GIVEN PROBLEM — Take the data below and copy exactly the lines starting at the one with "Write part 2" and finishing at the one with "return add(name, bm, mt, parent, smooth=0, label=label)", both included.

Scripts that build scenes:
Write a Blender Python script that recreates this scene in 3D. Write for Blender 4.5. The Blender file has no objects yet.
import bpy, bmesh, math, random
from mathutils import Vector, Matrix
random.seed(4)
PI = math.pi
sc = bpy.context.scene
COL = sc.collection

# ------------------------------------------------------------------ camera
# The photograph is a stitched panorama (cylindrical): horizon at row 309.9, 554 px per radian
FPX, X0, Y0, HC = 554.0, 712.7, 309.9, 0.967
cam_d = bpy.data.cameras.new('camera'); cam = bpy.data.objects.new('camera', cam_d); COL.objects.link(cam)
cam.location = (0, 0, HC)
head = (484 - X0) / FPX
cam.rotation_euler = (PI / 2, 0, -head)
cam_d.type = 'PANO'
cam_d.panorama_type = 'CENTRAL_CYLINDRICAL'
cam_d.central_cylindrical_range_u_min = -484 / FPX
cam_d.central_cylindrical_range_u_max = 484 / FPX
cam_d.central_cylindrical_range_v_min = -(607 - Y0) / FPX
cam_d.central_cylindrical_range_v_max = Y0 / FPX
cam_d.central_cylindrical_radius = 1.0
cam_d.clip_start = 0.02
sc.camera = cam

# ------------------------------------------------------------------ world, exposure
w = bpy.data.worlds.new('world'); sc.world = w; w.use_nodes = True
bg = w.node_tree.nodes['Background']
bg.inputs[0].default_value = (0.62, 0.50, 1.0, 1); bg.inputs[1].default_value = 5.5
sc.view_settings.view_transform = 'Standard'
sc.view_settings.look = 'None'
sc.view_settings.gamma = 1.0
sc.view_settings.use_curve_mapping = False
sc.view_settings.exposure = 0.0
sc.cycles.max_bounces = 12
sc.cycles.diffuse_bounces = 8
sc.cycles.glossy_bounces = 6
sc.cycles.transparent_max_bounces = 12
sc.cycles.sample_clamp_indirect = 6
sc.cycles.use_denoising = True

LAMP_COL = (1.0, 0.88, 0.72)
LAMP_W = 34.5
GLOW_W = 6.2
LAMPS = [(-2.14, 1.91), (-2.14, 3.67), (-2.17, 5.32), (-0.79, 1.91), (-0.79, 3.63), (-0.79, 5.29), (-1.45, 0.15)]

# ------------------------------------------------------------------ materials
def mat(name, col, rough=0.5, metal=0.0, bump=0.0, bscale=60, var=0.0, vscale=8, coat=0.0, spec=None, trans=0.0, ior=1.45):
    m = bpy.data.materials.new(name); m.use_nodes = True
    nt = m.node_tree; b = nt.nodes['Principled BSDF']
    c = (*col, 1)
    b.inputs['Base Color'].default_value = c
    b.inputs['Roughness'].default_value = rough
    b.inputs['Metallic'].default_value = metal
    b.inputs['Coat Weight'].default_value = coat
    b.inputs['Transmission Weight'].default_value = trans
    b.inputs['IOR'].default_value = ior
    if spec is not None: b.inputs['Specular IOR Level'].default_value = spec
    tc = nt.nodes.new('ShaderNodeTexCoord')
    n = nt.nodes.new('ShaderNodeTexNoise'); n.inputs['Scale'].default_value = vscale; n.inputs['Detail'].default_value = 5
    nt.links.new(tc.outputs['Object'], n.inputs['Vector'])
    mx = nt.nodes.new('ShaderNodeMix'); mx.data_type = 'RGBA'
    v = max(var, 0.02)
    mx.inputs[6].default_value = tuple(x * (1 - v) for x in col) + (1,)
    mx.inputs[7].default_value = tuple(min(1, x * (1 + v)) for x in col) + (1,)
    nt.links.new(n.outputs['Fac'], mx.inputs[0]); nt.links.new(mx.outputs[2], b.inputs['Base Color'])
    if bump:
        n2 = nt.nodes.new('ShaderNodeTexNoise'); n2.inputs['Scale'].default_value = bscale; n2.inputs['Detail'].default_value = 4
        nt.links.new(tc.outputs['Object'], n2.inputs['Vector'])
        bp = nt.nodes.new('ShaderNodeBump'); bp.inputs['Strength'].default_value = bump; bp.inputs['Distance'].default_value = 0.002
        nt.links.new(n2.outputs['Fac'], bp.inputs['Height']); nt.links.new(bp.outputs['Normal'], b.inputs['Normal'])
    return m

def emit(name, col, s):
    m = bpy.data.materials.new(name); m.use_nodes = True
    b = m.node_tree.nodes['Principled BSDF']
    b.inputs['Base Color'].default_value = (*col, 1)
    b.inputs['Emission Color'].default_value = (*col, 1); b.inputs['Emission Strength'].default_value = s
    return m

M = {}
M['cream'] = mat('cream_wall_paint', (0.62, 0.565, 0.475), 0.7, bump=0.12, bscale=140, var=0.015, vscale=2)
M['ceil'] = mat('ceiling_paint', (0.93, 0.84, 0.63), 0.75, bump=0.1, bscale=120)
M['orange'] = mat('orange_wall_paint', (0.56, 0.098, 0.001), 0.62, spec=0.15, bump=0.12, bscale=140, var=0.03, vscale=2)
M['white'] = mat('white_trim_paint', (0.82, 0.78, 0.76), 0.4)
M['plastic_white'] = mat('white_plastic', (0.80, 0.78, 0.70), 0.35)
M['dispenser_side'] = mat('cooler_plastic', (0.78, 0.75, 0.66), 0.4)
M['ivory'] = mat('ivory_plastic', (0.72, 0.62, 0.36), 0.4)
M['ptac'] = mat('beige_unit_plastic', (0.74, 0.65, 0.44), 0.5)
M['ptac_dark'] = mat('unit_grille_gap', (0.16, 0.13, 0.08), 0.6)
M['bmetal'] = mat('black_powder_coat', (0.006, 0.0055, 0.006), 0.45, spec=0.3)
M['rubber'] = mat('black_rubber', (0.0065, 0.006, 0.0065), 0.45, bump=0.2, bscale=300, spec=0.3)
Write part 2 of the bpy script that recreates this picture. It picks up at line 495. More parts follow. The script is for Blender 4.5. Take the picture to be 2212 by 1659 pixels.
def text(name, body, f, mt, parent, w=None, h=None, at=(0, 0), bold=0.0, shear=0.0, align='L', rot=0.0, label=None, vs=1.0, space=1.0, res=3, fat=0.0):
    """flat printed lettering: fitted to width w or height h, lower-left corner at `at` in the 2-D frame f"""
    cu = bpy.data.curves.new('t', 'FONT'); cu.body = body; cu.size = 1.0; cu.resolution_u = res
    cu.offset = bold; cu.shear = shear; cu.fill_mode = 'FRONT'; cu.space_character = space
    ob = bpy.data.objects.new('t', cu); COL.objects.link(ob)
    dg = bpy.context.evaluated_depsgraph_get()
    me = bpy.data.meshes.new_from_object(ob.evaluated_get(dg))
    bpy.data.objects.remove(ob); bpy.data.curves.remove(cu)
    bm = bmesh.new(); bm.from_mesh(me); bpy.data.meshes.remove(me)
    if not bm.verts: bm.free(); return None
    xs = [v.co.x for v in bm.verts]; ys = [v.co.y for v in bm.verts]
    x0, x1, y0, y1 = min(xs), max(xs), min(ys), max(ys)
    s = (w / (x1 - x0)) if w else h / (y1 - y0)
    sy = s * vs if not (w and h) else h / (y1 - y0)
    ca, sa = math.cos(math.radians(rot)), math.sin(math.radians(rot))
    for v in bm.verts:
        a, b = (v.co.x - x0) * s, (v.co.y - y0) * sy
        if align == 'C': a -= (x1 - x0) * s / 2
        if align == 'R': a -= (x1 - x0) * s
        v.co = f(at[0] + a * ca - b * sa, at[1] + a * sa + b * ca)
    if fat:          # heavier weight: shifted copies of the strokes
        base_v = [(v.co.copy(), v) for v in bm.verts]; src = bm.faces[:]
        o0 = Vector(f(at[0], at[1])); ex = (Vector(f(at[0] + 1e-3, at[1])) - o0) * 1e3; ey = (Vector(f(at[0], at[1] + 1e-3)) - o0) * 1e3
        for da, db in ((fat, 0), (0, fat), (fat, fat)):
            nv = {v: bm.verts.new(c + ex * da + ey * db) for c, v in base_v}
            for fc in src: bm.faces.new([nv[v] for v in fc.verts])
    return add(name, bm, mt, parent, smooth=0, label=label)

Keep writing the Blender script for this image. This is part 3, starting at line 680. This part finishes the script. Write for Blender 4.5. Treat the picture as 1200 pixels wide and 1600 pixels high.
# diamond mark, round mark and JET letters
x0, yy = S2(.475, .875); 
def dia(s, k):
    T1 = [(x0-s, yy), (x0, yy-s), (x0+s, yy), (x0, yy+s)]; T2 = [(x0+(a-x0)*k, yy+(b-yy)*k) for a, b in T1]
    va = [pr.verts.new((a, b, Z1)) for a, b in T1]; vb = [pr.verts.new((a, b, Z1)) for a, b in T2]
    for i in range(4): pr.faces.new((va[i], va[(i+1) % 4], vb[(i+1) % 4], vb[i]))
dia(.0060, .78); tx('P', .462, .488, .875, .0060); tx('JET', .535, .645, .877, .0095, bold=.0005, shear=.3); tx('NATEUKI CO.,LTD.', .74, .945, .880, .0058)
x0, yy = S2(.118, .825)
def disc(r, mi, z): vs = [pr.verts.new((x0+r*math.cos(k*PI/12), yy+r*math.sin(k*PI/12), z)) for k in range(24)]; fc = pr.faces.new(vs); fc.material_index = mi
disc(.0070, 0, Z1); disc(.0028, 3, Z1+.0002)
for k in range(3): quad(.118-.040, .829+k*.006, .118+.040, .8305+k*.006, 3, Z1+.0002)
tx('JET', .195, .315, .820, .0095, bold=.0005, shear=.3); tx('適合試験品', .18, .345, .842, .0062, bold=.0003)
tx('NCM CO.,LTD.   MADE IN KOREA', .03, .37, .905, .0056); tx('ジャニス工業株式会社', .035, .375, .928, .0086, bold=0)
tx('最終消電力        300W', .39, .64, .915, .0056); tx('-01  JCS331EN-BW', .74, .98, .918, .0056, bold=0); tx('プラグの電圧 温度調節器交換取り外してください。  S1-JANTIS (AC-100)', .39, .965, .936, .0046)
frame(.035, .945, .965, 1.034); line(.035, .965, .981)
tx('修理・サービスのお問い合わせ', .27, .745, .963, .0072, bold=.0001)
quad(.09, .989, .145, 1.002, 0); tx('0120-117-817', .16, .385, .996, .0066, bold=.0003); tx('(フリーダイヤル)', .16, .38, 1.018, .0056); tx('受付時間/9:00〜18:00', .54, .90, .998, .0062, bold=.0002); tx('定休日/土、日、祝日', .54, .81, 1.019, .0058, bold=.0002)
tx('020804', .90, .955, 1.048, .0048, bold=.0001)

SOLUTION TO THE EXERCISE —
Write part 2 of the bpy script that recreates this picture. It picks up at line 495. More parts follow. The script is for Blender 4.5. Take the picture to be 2212 by 1659 pixels.
def text(name, body, f, mt, parent, w=None, h=None, at=(0, 0), bold=0.0, shear=0.0, align='L', rot=0.0, label=None, vs=1.0, space=1.0, res=3, fat=0.0):
    """flat printed lettering: fitted to width w or height h, lower-left corner at `at` in the 2-D frame f"""
    cu = bpy.data.curves.new('t', 'FONT'); cu.body = body; cu.size = 1.0; cu.resolution_u = res
    cu.offset = bold; cu.shear = shear; cu.fill_mode = 'FRONT'; cu.space_character = space
    ob = bpy.data.objects.new('t', cu); COL.objects.link(ob)
    dg = bpy.context.evaluated_depsgraph_get()
    me = bpy.data.meshes.new_from_object(ob.evaluated_get(dg))
    bpy.data.objects.remove(ob); bpy.data.curves.remove(cu)
    bm = bmesh.new(); bm.from_mesh(me); bpy.data.meshes.remove(me)
    if not bm.verts: bm.free(); return None
    xs = [v.co.x for v in bm.verts]; ys = [v.co.y for v in bm.verts]
    x0, x1, y0, y1 = min(xs), max(xs), min(ys), max(ys)
    s = (w / (x1 - x0)) if w else h / (y1 - y0)
    sy = s * vs if not (w and h) else h / (y1 - y0)
    ca, sa = math.cos(math.radians(rot)), math.sin(math.radians(rot))
    for v in bm.verts:
        a, b = (v.co.x - x0) * s, (v.co.y - y0) * sy
        if align == 'C': a -= (x1 - x0) * s / 2
        if align == 'R': a -= (x1 - x0) * s
        v.co = f(at[0] + a * ca - b * sa, at[1] + a * sa + b * ca)
    if fat:          # heavier weight: shifted copies of the strokes
        base_v = [(v.co.copy(), v) for v in bm.verts]; src = bm.faces[:]
        o0 = Vector(f(at[0], at[1])); ex = (Vector(f(at[0] + 1e-3, at[1])) - o0) * 1e3; ey = (Vector(f(at[0], at[1] + 1e-3)) - o0) * 1e3
        for da, db in ((fat, 0), (0, fat), (fat, fat)):
            nv = {v: bm.verts.new(c + ex * da + ey * db) for c, v in base_v}
            for fc in src: bm.faces.new([nv[v] for v in fc.verts])
    return add(name, bm, mt, parent, smooth=0, label=label)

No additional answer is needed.